** Stated exercise **
Reproduce the material below line by line, beginning with its first line and ending with the line that contains "PPM = 160.0"; leave out pictures.

** The input **

▼

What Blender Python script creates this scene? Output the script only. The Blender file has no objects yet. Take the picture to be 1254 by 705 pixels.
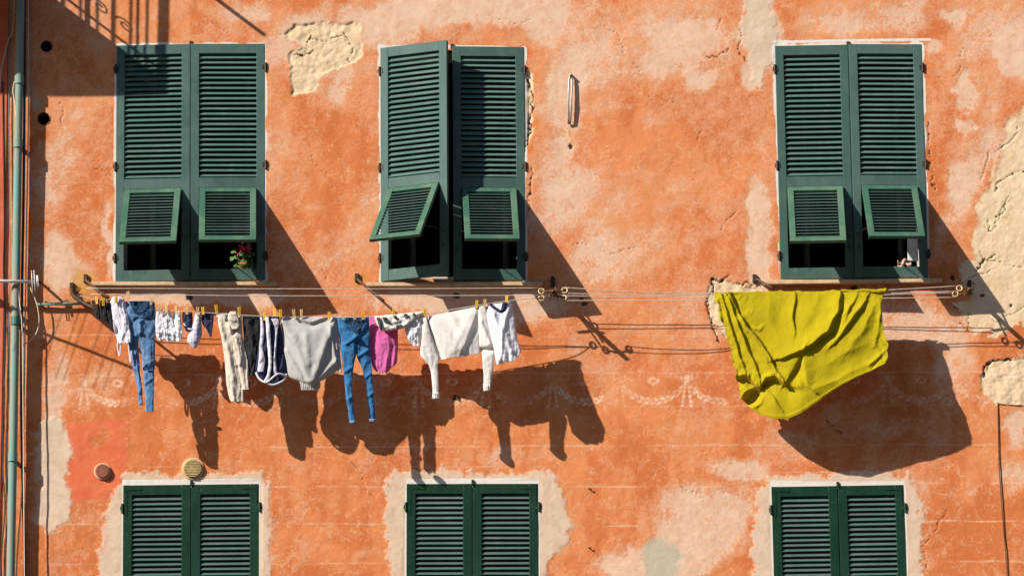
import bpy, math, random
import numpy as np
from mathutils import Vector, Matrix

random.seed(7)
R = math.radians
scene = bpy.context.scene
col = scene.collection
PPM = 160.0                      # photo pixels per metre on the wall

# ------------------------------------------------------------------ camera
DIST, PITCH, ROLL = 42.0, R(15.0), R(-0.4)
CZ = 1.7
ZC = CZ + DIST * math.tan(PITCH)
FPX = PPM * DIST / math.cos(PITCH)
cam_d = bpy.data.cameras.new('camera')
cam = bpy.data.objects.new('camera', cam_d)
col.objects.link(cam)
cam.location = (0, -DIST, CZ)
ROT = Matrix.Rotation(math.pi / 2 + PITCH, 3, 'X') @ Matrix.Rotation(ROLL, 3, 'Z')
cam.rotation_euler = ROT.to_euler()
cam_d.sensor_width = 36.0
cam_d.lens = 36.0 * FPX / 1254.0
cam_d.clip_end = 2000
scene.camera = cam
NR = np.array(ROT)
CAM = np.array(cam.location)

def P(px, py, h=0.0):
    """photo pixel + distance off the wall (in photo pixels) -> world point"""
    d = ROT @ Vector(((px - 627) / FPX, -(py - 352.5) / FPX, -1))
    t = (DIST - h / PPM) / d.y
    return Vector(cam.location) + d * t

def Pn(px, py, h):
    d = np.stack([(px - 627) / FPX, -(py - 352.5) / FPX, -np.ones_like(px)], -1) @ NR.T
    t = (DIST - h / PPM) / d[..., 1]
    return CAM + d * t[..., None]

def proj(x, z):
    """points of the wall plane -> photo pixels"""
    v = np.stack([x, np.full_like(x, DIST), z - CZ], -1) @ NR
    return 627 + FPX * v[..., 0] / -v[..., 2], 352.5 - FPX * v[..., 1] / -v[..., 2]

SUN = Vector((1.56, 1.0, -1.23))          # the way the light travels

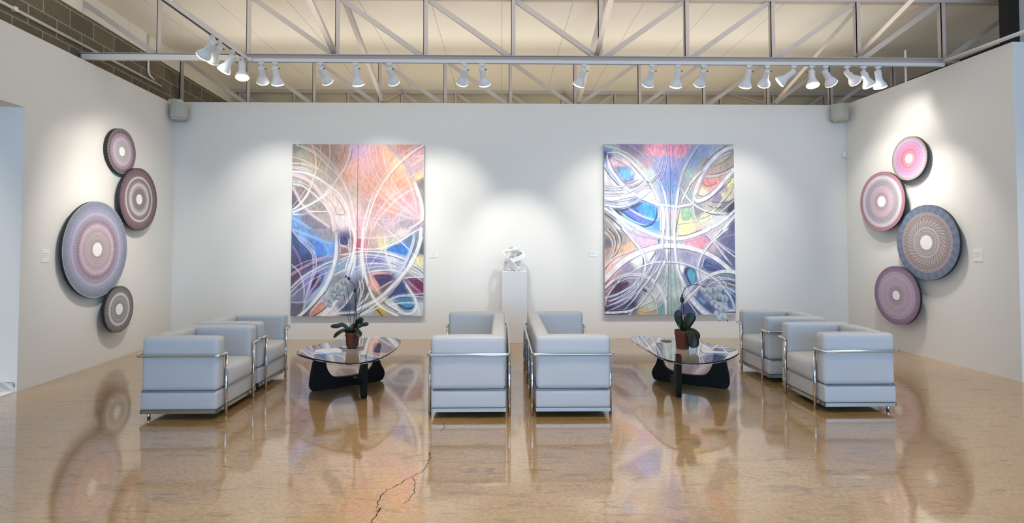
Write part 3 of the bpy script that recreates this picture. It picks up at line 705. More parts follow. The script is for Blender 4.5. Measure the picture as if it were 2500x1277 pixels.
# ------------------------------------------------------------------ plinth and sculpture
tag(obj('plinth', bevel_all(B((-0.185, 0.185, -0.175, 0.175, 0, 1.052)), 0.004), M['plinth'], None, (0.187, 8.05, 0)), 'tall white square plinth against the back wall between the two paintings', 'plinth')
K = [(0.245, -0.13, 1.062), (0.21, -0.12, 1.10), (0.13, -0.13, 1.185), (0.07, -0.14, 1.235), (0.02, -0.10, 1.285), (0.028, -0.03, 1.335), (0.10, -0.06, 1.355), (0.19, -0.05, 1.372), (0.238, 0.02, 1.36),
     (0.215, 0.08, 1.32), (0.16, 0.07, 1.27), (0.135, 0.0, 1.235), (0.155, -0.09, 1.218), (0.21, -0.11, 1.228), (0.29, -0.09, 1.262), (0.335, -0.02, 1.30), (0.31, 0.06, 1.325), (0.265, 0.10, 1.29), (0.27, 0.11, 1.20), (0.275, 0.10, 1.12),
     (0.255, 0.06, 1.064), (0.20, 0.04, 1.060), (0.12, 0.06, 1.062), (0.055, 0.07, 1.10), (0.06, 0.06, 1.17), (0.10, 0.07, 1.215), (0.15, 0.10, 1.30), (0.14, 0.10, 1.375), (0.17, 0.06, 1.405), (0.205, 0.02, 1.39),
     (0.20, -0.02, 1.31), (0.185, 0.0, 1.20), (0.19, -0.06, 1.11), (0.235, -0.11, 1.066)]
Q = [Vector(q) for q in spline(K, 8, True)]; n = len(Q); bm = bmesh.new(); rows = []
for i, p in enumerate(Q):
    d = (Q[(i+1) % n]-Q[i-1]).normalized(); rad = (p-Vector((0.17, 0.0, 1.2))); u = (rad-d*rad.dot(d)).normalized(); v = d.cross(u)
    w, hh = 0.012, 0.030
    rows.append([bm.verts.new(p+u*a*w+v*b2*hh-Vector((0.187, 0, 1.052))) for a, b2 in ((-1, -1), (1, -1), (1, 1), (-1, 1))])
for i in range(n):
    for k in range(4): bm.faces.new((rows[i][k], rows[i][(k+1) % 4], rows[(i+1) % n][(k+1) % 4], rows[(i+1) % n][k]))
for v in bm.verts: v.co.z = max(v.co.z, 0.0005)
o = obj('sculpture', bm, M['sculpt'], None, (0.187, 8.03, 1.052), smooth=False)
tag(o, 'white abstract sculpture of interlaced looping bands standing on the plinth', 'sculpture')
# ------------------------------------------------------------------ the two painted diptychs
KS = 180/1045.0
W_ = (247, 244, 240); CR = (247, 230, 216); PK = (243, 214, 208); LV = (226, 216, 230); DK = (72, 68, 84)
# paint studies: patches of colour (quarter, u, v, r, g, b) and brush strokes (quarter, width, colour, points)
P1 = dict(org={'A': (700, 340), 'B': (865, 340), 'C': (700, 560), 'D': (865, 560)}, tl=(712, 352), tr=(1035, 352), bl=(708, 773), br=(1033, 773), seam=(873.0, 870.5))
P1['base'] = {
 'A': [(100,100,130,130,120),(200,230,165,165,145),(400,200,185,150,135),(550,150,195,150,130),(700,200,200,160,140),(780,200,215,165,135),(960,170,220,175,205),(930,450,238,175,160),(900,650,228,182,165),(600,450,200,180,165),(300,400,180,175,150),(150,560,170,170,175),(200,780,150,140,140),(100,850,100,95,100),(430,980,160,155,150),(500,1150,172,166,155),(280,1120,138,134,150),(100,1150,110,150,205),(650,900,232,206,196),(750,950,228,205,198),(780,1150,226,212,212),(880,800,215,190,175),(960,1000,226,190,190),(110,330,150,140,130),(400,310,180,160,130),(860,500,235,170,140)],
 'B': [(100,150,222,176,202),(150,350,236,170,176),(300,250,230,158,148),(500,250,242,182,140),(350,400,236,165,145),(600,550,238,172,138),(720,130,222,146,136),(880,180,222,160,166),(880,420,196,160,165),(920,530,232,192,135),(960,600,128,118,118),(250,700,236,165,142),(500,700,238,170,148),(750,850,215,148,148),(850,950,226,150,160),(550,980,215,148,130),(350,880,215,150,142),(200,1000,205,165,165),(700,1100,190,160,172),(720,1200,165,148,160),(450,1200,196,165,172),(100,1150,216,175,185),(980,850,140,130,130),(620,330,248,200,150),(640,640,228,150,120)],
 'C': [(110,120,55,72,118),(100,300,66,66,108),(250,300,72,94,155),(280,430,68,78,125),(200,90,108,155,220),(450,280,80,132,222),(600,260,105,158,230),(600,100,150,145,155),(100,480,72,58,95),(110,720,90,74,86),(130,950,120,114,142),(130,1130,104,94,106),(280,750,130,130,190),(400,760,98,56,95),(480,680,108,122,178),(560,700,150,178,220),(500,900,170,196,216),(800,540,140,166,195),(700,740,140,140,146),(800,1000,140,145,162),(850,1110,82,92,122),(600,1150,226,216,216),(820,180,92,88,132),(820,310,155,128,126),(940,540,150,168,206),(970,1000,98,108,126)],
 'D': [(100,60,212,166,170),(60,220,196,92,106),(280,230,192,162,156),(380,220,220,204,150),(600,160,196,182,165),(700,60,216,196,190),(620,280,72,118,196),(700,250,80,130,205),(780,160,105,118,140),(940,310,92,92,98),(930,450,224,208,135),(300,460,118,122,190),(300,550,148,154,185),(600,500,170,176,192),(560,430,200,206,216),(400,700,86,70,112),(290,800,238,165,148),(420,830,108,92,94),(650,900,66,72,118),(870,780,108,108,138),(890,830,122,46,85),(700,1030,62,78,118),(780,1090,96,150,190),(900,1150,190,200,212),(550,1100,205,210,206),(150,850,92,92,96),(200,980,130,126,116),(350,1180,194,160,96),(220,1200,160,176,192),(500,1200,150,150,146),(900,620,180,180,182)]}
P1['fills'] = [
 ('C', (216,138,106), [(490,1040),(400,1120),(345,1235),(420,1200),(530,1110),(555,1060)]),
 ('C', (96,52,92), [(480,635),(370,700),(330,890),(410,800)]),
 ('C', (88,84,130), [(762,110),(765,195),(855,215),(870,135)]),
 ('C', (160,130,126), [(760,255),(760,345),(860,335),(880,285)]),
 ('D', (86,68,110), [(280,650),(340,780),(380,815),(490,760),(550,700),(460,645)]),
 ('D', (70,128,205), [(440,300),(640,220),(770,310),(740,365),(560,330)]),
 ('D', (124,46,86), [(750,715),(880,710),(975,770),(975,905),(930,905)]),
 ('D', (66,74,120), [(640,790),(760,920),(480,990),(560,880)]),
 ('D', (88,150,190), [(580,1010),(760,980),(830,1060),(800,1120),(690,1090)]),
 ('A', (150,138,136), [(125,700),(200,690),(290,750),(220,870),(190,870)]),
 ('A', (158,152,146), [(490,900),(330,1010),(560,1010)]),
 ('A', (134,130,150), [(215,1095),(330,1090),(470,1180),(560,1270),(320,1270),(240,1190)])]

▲

** The output **
What Blender Python script creates this scene? Output the script only. The Blender file has no objects yet. Take the picture to be 1254 by 705 pixels.
import bpy, math, random
import numpy as np
from mathutils import Vector, Matrix

random.seed(7)
R = math.radians
scene = bpy.context.scene
col = scene.collection
PPM = 160.0                      # photo pixels per metre on the wall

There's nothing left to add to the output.